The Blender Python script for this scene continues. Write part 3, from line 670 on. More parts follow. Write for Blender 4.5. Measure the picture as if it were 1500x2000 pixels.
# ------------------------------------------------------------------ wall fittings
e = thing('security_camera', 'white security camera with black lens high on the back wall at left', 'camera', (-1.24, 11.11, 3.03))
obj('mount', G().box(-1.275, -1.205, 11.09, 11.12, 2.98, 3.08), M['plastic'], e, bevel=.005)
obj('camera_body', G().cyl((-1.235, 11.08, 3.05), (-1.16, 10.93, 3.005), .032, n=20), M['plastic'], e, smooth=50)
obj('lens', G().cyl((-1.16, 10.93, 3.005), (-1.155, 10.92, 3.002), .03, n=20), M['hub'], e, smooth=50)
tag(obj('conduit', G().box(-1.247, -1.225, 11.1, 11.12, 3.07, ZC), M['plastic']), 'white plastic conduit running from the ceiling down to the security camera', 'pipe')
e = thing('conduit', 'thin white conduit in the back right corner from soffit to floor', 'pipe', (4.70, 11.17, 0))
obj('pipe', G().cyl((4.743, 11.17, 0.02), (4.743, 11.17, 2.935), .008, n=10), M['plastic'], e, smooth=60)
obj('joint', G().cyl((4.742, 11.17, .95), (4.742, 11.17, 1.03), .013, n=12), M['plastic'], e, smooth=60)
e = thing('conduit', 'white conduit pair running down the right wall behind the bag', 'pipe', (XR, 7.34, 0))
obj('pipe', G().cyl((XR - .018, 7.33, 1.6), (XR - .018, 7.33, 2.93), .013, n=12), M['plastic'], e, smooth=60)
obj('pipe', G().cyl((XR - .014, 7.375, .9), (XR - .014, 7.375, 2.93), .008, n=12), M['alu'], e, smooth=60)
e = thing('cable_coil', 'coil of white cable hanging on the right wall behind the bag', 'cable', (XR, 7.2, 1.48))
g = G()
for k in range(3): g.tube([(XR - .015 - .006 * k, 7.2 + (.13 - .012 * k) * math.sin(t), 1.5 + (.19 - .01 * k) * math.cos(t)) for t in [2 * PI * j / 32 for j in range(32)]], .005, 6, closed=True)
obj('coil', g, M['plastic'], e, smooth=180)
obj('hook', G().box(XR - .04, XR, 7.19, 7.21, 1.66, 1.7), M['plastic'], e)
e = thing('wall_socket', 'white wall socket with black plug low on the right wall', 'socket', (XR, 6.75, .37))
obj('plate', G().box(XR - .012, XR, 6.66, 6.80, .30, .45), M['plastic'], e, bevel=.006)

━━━

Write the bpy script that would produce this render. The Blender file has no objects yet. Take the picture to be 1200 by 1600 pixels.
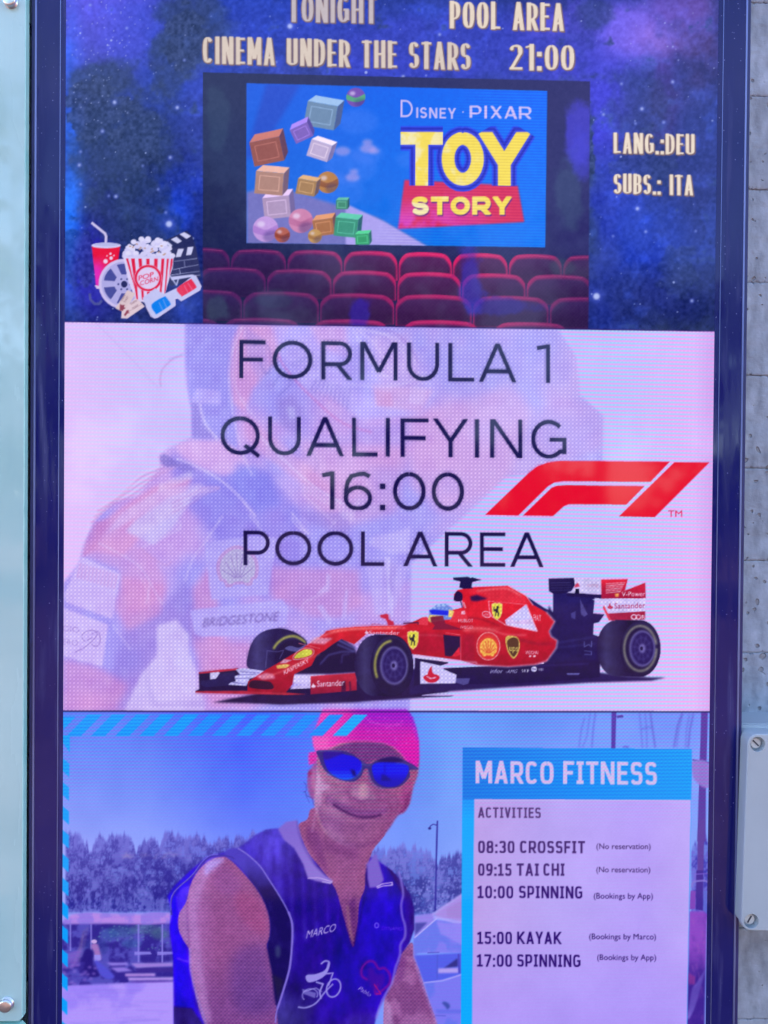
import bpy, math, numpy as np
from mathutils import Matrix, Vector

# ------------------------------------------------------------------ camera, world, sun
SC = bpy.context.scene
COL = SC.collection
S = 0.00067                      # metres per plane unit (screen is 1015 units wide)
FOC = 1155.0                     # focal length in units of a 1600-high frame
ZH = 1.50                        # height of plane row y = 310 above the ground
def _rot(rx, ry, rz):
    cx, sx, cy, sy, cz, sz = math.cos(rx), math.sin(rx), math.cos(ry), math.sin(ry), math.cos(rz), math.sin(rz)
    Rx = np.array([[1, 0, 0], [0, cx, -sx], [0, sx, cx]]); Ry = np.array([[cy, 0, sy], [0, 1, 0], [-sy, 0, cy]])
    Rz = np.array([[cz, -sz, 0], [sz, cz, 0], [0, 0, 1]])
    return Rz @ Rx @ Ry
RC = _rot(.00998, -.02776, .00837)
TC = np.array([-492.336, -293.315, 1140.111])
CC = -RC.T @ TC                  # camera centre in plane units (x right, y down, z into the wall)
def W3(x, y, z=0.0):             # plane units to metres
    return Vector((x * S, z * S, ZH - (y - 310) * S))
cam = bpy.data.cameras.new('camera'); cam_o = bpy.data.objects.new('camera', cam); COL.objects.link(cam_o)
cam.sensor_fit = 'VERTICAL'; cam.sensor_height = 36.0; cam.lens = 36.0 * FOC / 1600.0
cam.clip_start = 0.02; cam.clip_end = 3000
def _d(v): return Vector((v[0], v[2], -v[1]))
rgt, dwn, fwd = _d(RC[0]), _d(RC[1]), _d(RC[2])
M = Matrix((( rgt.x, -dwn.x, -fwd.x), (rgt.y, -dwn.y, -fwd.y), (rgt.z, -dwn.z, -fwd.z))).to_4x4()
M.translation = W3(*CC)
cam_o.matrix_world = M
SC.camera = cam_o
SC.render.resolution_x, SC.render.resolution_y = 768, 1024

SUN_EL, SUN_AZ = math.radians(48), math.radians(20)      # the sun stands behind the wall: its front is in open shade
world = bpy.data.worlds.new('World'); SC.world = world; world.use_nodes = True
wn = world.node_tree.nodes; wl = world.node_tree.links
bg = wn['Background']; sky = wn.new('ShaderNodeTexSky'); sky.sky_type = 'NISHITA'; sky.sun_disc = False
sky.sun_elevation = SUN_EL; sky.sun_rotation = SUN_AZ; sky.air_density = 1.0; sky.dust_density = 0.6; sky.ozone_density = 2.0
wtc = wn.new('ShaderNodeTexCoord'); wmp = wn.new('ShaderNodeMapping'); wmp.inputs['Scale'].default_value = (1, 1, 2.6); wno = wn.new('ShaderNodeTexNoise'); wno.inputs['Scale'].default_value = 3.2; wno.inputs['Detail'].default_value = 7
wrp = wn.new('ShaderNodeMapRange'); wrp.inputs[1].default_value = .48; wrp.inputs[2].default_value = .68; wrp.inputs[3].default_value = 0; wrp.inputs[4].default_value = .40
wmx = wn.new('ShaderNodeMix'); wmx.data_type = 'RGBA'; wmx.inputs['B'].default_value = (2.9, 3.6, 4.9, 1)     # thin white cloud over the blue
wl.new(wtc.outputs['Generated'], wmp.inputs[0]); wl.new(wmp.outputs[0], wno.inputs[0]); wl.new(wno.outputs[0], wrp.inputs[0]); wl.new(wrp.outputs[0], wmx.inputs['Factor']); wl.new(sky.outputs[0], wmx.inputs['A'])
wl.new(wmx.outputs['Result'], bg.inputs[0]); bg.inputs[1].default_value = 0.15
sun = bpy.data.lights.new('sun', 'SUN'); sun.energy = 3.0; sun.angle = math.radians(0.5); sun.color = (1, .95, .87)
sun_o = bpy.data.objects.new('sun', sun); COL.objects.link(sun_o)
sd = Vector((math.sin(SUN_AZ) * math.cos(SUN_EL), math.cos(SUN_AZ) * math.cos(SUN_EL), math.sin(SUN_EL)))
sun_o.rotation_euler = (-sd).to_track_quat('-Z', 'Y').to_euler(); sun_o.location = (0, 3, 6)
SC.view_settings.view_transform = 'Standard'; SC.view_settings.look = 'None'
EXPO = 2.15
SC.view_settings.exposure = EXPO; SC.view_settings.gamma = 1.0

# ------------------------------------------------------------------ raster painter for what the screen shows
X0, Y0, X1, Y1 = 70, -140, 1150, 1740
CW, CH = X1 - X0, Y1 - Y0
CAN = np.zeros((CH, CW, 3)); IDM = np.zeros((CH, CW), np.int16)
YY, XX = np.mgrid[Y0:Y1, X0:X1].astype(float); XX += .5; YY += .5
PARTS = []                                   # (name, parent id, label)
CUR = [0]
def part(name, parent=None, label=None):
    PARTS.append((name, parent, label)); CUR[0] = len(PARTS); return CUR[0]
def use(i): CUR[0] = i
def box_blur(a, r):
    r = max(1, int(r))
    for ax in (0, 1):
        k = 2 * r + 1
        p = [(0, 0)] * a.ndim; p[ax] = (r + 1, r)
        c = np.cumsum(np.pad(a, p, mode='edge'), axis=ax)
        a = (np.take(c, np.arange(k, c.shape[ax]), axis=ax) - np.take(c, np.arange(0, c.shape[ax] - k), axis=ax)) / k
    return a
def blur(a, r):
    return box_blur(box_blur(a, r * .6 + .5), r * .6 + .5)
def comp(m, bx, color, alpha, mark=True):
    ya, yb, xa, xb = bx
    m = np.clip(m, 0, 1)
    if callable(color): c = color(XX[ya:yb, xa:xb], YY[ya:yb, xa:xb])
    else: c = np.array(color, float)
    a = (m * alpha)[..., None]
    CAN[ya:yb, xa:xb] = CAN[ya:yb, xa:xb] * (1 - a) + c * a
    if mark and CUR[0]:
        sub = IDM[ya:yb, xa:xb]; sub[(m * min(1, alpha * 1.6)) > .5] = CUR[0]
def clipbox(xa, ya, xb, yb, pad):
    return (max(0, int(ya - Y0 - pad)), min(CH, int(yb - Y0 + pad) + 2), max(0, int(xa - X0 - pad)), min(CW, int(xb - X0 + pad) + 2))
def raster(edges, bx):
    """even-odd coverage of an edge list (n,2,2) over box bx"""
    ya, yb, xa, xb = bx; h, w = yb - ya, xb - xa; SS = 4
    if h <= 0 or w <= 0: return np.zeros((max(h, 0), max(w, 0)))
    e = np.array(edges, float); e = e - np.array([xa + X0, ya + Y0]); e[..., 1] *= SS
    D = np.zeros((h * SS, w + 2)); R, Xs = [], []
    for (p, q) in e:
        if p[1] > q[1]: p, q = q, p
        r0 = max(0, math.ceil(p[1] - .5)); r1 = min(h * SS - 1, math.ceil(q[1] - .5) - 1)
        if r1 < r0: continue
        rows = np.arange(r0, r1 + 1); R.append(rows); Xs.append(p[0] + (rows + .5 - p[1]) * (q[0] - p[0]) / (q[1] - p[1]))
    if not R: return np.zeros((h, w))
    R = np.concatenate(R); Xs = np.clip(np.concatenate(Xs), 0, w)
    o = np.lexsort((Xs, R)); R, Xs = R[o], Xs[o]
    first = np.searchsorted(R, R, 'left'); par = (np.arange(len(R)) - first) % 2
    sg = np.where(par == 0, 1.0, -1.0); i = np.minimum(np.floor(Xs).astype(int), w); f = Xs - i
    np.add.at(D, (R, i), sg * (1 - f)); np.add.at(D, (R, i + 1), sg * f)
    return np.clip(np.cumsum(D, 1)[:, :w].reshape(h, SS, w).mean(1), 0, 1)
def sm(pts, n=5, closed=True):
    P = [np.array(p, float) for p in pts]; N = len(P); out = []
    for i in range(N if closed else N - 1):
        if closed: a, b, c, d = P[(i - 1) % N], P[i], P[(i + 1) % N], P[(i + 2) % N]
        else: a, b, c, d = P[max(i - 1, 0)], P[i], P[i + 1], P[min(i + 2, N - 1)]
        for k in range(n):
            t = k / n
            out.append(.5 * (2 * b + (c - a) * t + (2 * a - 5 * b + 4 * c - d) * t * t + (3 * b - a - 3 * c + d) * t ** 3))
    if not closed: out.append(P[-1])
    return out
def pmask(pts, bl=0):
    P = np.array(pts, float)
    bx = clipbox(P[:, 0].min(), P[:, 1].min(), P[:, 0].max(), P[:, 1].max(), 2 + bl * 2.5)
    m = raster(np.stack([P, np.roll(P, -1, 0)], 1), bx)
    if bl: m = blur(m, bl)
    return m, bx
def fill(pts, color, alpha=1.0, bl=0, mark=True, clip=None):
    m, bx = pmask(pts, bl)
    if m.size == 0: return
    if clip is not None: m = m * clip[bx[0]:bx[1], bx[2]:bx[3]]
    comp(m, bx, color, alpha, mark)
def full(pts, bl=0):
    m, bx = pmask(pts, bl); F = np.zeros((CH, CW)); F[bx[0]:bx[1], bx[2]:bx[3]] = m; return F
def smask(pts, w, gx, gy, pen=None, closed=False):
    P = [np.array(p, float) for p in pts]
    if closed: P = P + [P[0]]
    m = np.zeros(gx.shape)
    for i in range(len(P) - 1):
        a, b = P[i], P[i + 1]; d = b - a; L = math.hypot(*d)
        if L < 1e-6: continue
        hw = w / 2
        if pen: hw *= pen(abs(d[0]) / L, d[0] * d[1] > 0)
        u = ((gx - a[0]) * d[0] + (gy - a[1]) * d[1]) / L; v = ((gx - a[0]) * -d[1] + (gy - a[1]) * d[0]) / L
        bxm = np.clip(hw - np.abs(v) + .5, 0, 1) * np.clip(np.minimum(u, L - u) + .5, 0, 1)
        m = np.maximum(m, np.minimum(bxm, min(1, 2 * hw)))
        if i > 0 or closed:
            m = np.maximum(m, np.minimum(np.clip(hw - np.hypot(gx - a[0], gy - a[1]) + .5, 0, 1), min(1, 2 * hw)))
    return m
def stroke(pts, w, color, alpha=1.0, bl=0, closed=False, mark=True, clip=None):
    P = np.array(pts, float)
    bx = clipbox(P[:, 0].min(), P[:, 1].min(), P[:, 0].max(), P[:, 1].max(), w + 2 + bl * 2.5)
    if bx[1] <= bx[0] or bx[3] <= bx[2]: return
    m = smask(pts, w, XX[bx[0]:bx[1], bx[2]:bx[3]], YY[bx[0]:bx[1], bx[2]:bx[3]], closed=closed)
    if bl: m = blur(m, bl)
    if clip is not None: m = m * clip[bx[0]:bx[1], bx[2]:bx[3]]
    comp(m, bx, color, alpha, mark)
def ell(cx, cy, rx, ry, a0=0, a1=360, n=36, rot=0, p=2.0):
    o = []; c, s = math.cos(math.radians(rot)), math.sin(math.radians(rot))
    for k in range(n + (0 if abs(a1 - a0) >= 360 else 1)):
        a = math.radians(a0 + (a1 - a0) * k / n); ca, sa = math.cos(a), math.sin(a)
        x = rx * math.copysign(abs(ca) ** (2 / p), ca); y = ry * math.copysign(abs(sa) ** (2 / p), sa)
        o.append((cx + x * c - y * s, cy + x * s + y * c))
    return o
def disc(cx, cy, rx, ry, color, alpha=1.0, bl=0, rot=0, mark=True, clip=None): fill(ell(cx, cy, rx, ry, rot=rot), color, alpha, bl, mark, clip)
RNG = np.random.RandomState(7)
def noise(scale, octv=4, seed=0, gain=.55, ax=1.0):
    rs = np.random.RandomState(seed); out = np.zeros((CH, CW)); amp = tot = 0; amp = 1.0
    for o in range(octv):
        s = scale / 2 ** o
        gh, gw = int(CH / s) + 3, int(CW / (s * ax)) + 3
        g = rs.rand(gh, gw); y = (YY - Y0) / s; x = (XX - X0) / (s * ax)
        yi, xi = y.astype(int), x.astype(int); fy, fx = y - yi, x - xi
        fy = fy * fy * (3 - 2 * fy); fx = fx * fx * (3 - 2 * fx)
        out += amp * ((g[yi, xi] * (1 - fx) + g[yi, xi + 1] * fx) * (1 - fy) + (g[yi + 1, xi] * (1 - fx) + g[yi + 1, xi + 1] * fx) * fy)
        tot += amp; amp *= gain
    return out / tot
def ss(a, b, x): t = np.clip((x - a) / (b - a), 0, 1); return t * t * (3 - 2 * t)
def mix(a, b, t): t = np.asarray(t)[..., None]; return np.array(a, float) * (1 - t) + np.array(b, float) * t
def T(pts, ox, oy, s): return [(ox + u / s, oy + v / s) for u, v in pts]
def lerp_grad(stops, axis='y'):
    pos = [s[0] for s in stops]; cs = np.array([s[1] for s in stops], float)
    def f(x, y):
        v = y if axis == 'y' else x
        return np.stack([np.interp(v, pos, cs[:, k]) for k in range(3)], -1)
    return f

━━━

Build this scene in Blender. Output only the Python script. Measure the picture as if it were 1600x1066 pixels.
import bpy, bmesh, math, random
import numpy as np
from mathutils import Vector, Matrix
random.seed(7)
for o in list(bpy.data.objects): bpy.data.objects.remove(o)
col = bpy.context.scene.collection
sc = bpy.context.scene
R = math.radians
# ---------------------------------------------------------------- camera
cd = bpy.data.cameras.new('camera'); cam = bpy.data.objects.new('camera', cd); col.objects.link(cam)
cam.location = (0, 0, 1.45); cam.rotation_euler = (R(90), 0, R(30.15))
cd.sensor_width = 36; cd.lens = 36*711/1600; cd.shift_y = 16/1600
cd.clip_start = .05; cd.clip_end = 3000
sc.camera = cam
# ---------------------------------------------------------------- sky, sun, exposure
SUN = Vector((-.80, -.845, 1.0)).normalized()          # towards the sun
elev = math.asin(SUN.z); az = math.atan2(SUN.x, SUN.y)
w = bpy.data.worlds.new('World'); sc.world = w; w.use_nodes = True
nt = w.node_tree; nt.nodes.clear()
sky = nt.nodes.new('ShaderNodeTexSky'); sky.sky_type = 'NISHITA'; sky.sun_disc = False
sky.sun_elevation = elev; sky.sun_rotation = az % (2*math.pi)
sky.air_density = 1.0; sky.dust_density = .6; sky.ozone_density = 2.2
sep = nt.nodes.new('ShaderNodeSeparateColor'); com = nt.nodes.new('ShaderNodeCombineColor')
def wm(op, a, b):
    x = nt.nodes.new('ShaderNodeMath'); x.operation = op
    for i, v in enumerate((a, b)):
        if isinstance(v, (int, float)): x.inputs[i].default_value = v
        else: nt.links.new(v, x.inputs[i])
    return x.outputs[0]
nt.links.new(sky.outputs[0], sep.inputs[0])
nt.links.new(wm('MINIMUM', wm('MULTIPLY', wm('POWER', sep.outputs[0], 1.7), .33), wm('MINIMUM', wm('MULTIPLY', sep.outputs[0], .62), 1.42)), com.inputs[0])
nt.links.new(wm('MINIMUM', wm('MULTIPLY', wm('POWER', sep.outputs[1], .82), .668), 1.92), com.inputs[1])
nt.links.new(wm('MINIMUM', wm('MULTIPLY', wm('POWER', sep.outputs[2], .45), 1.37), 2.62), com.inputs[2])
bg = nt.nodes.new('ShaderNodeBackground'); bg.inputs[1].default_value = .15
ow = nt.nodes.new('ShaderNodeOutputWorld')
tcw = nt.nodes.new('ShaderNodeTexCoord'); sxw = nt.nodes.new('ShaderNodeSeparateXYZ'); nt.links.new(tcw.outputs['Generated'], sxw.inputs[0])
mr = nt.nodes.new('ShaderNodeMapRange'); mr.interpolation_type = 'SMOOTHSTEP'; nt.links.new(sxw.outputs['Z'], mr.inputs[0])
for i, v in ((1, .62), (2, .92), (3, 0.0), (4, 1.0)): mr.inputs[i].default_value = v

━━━

*PROBLEM*
In the listing above, locate each line with "pixels" and copy it.

*EXERCISE SOLUTION*
The Blender Python script for this scene continues. Write part 3, from line 670 on. More parts follow. Write for Blender 4.5. Measure the picture as if it were 1500x2000 pixels.
Write the bpy script that would produce this render. The Blender file has no objects yet. Take the picture to be 1200 by 1600 pixels.
Build this scene in Blender. Output only the Python script. Measure the picture as if it were 1600x1066 pixels.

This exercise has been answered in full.